The announcement from the GJM came late on Tuesday night, hours after Union Home Minister Rajnath Singh “appealed to the GJM and its leader Bimal Gurung to withdraw the ongoing bandh and to help create a conductive atmosphere for allowing normalcy to return to the area”.

The GJM had launched the agitation to protest a West Bengal government rule to make teaching Bengali mandatory in the hill station’s schools but later scaled up the demand to call for carving a separate state to be called Gorkhaland.

Rajnath Singh had “appealed to the GJM and its leader to withdraw the ongoing bandh”.
Mr Singh also announced that Union Home Secretary Rajiv Gauba had been told to convene an official-level meeting to discuss all related issues, apparently before talks can start.

One reason for why the preparatory meeting will be required is due to the multiple cases that the West Bengal police has slapped against the GJM leaders. Besides, the governments in West Bengal and Delhi will also have to decide who would represent the protesting hill parties.

Bimal Gurung, who was recognised as the leader of the hill parties in the Home Minister’s statement, has been charged under the anti-terror law Unlawful Activities Prevention Act or UAPA and has been in hiding.

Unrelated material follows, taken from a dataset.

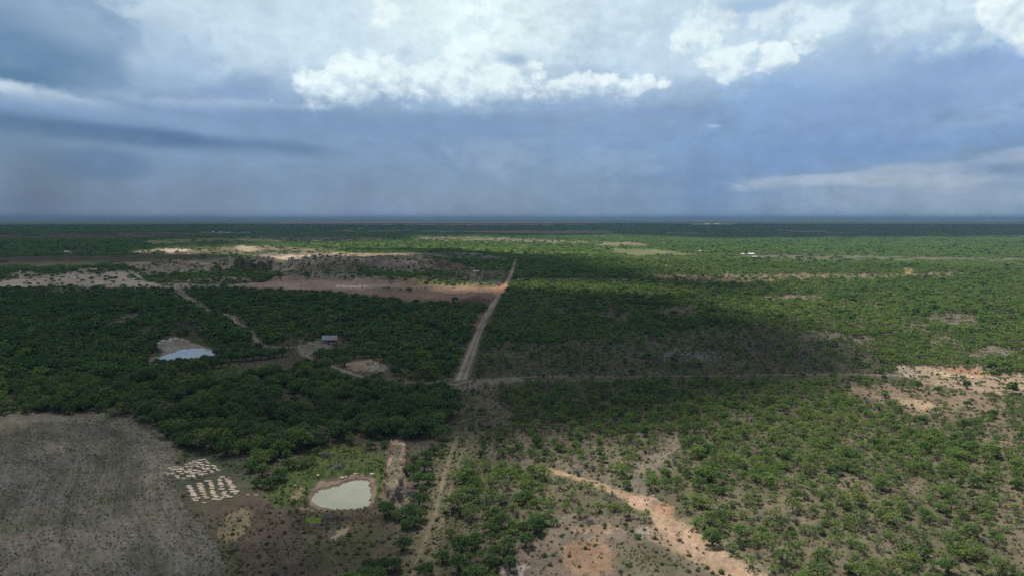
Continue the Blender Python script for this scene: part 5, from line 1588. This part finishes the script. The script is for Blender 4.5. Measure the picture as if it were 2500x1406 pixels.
nths = ['first', 'second', 'third', 'fourth', 'fifth', 'sixth', 'seventh', 'eighth', 'ninth', 'tenth', 'eleventh', 'twelfth', 'thirteenth', 'fourteenth', 'fifteenth', 'sixteenth']
srt = sorted(PILE, key=lambda p: p[1])
bands = [srt[i:i + 10] for i in range(0, len(srt), 10)]
for bi, band in enumerate(bands):
    band = sorted(band)
    for k, (cx, cy) in enumerate(band):
        tier = ['farthest', 'second farthest', 'third farthest', 'third nearest', 'second nearest', 'nearest'][bi if bi < 6 else 5]
        stone(BLK[(k * 3 + bi) % 7], cx, cy + 18, 'cream block in jumbled heap by the trees, %s from left in its %s tier' % (nths[k], tier), 'jumbled stone blocks beside the trees',
              random.uniform(-0.6, 0.6), random.uniform(-.14, .14), random.uniform(0.68, 0.96))
for ri, row in enumerate(ROWS):
    for k, (cx, cy) in enumerate(row):
        hue = 'yellow' if (ri in (1, 2) and 5 <= k <= 7) else ('pinkish' if ri == 4 and 2 <= k <= 4 else 'cream')
        stone(SLB[hue][(k + ri) % 5], cx, cy + 12, '%s slab leaning in %s row from the left, %s from the far end' % (hue, nths[ri], nths[k]), 'leaning stone slabs in rows',
              random.uniform(-0.18, 0.28), 0.42 + random.uniform(-.2, .2), random.uniform(0.8, 1.12) * (1.25 if (ri, k) in ((4, 6), (4, 7), (4, 8)) else 1.0), 0.16)
for cx, cy, lab, sc0 in ((980, 1045, 'single cream slab lying in front of the slab rows', 0.85), (1865, 890, 'low cream slab lying alone, left one of three beside the slab rows', 0.75),
                         (2030, 892, 'low cream slab lying alone, middle one of three beside the slab rows', 0.85), (2050, 798, 'greyish slab lying alone, farthest one of three beside the slab rows', 0.9),
                         (640, 803, 'small cream stone at the left side of the first slab row', 0.4), (1480, 540, 'small pale stone at the far end of the fifth slab row', 0.55)):
    stone(SLB['cream'][int(cx) % 5], cx, cy, lab, 'loose stone slabs', random.uniform(-.3, .3), 0.0, sc0)

# boulders by the near pond
ROCK = plain_material('tan_rock', (0.25, 0.185, 0.13), (0.38, 0.30, 0.22), 1.4, 0.9, 5.0, 0.05, rnd=0.3)
RKM = []
for k in range(4):
    me = block_mesh(90 + k, 1.3, 1.0, 0.8, ROCK); me.name = 'boulder'; RKM.append(me)
for bx_, by_, s, lab in ((909, 1162, 1.35, 'largest tan boulder at the far right corner of the near pond'), (898, 1173, 0.7, 'dark wet rock in the far right corner of the near pond'),
                         (835, 1168, 0.9, 'pale boulder on the far bank of the near pond, left of its twin'), (845, 1167, 0.85, 'pale boulder on the far bank of the near pond, right of its twin'),
                         (867, 1158, 0.8, 'tan boulder half hidden in weeds on the far bank of the near pond'), (721, 1190, 0.6, 'small white stone on the weedy bank left of the near pond'),
                         (776, 1163, 1.0, 'reddish boulder at the far left corner of the near pond')):
    x, y = ground_at(bx_, by_)
    o = link('boulder', RKM[int(bx_) % 4]); o.location = (float(x), float(y), float(height(x, y)) - 0.1); o.scale = (s, s, s); o.rotation_euler = (0.1, 0.08, random.uniform(0, 3))
    tag(o, lab, 'boulder', 'boulders round the near pond')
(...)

The Morcha’s announcement to suspend the agitation is important because a rival faction of the GJM led by Benoy Tamang, seen to have the backing of West Bengal Chief Minister Mamata Banerjee, had already suspended the agitation in the north Bengal hills.

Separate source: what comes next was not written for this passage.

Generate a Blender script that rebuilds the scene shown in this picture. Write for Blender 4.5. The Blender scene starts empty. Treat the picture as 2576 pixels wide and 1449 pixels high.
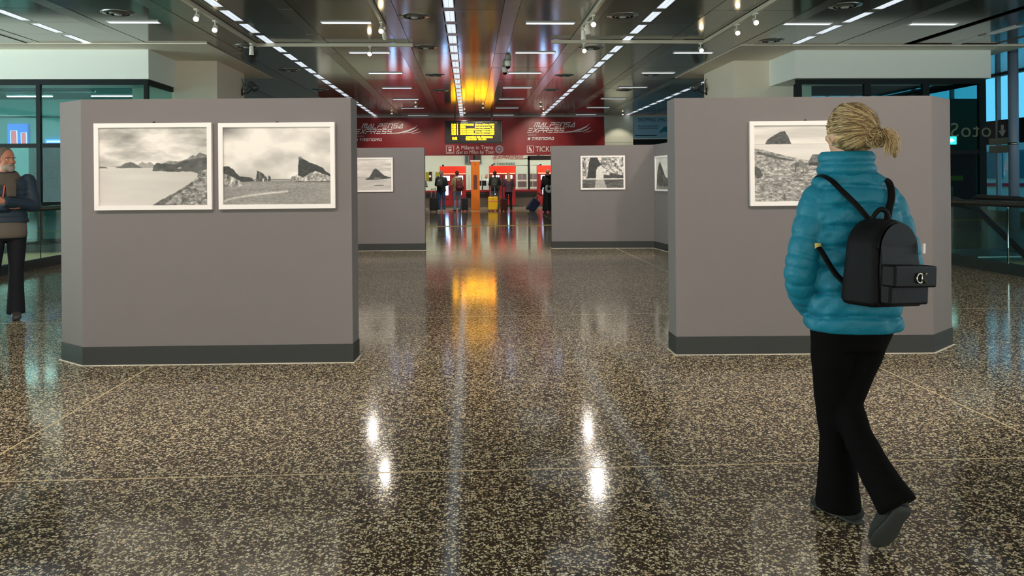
import bpy, math, random
import numpy as np
from mathutils import Vector, Matrix, Euler

random.seed(7)
rng = np.random.default_rng(11)
SC = bpy.context.scene
COL = SC.collection
PI = math.pi

# ------------------------------------------------------------------ camera
F_PX = 1935.0
YAW, ROLL, CAM_H = 0.05524, 0.009, 1.35
cs, sn = math.cos(YAW), math.sin(YAW)
cam_d = bpy.data.cameras.new('camera')
cam = bpy.data.objects.new('camera', cam_d)
COL.objects.link(cam)
SC.camera = cam
cam_d.sensor_fit = 'HORIZONTAL'
cam_d.sensor_width = 36.0
cam_d.lens = F_PX / 2576.0 * 36.0
cam_d.shift_y = -268.5 / 2576.0
cam_d.clip_end = 300
_r0 = Vector((cs, -sn, 0)); _f = Vector((sn, cs, 0)); _u0 = Vector((0, 0, 1))
_r = _r0 * math.cos(ROLL) - _u0 * math.sin(ROLL)
_u = _u0 * math.cos(ROLL) + _r0 * math.sin(ROLL)
cam.matrix_world = Matrix(((_r.x, _u.x, -_f.x, 0), (_r.y, _u.y, -_f.y, 0), (_r.z, _u.z, -_f.z, CAM_H), (0, 0, 0, 1)))

def G(xc, D, z=0.0):
    """metres to the right of the viewpoint and metres ahead of it -> hall coordinates"""
    return Vector((xc * cs + D * sn, -xc * sn + D * cs, z))

def at(u, v, D):
    """surveyed point: picture bearing (u, v) at distance D -> hall coordinates"""
    a = (u - 1288) / F_PX; b = -(v - 456) / F_PX
    p = (_f + _r * a + _u * b) * D
    return Vector((p.x, p.y, p.z + CAM_H))

# ------------------------------------------------------------------ world, exposure
w = bpy.data.worlds.new('world'); SC.world = w; w.use_nodes = True
bg = w.node_tree.nodes['Background']
bg.inputs[0].default_value = (0.13, 0.50, 0.80, 1)
bg.inputs[1].default_value = 1.3
SC.view_settings.view_transform = 'Standard'
SC.view_settings.look = 'None'
SC.view_settings.exposure = 0.45
SC.view_settings.gamma = 1.0
SC.view_settings.use_curve_mapping = False
LAMP_STRENGTH = 2.8      # tubes in the recessed louvred fittings
SPOT_WATT = 270.0         # track spotlights

def fill_lamp(name, x, y, z, sx, sz, rz, watt, col):
    l = bpy.data.lights.new(name, 'AREA'); l.shape = 'RECTANGLE'; l.size = sx; l.size_y = sz; l.energy = watt; l.color = col
    o = bpy.data.objects.new(name, l); COL.objects.link(o); o.location = (x, y, z); o.rotation_euler = (PI / 2, 0, rz)
# area lamps added before solid walls to fill the hall with cool light
fill_lamp('rear_fill', 0, -8.7, 2.4, 34, 4.0, PI, 3000, (.93, 1.0, .98))
fill_lamp('left_fill', -19.7, 6.0, 2.4, 20, 4.0, -PI / 2, 1900, (.80, 1.0, .97))
fill_lamp('right_fill', 16.3, 2.0, 2.4, 16, 4.0, PI / 2, 450, (.86, .98, 1.0))
# ------------------------------------------------------------------ materials
def lin(c):
    return tuple(((x / 255) / 12.92 if x / 255 <= 0.04045 else ((x / 255 + 0.055) / 1.055) ** 2.4) for x in c[:3]) + (1,)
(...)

Not surprisingly, West Bengal Minister and Trinamool Congress leader Gautam Deb called Home Minister Rajnath Singh’s appeal a “face saver” to GJM’s Bimal Gurung. “My question is what took the central government so long and that too when the situation in the hills has already normalised,” he said, according to news agency Indo -sian News Service, insisting that over 80 per cent of shops and markets had already opened up in defiance of Gurung’s diktat.

West Bengal’s hill district Darjeeling witnessed clashes after protests by Gorkha groups.
A founder member of GJM and member of the central committee, Benoy Tamang had represented the party at the last bipartite talks in Kolkata on August 29 and declared soon after that the indefinite bandh would be temporarily lifted. He was promptly expelled from the party.

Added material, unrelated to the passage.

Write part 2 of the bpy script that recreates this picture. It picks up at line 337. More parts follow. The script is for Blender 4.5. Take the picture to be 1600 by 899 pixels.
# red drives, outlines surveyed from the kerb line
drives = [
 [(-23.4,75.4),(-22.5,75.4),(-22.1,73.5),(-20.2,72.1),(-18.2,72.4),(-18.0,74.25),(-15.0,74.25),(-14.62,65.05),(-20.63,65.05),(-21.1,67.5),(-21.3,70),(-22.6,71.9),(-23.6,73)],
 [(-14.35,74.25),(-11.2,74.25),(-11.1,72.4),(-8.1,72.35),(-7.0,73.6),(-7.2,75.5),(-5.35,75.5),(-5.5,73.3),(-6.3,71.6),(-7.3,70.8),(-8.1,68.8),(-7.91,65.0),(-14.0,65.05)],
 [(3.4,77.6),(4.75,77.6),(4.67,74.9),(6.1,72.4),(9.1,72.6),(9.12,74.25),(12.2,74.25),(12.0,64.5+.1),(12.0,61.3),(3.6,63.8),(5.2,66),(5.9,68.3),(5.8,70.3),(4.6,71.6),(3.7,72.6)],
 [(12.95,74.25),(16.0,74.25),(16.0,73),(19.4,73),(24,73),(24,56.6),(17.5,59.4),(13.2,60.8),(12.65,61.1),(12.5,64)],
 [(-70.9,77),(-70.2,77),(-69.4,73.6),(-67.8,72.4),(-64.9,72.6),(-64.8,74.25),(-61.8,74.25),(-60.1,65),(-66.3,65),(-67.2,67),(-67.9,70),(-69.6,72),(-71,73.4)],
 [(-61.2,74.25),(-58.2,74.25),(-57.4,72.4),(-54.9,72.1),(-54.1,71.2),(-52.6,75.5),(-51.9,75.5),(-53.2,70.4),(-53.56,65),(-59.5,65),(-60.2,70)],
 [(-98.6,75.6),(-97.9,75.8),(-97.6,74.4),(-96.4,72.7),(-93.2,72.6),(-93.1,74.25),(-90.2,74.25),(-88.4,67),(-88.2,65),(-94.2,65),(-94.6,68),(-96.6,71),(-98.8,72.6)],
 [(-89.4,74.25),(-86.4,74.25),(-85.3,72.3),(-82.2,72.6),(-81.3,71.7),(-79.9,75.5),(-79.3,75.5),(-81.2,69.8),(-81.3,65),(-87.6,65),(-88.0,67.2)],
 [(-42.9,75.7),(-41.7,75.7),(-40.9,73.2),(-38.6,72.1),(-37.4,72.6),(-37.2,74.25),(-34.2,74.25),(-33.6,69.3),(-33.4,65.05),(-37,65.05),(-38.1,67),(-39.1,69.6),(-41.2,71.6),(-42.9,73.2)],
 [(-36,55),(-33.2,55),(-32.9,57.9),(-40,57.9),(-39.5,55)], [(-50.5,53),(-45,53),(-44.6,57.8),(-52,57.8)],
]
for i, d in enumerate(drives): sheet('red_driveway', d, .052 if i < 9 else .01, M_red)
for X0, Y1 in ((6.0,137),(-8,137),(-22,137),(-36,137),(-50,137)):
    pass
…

Benoy Tamang was later appointed to head the nine-member board of administrators to run the Gorkhaland Territorial Administration, a partially autonomous body agreed upon by the Centre, the Morcha and Mamata Banerjee to bring peace to the hills where the Morcha had renewed the demand of the 1980s for Gorkhaland, a separate state.

Before the centre’s appeal came, Bimal Gurung had lashed out at Mr Tamang for playing into the hands of the state government. “He (Benoy Tamang) has compromised with the cause of Gorkhaland,” he had said, according to news agency Press Trust of India.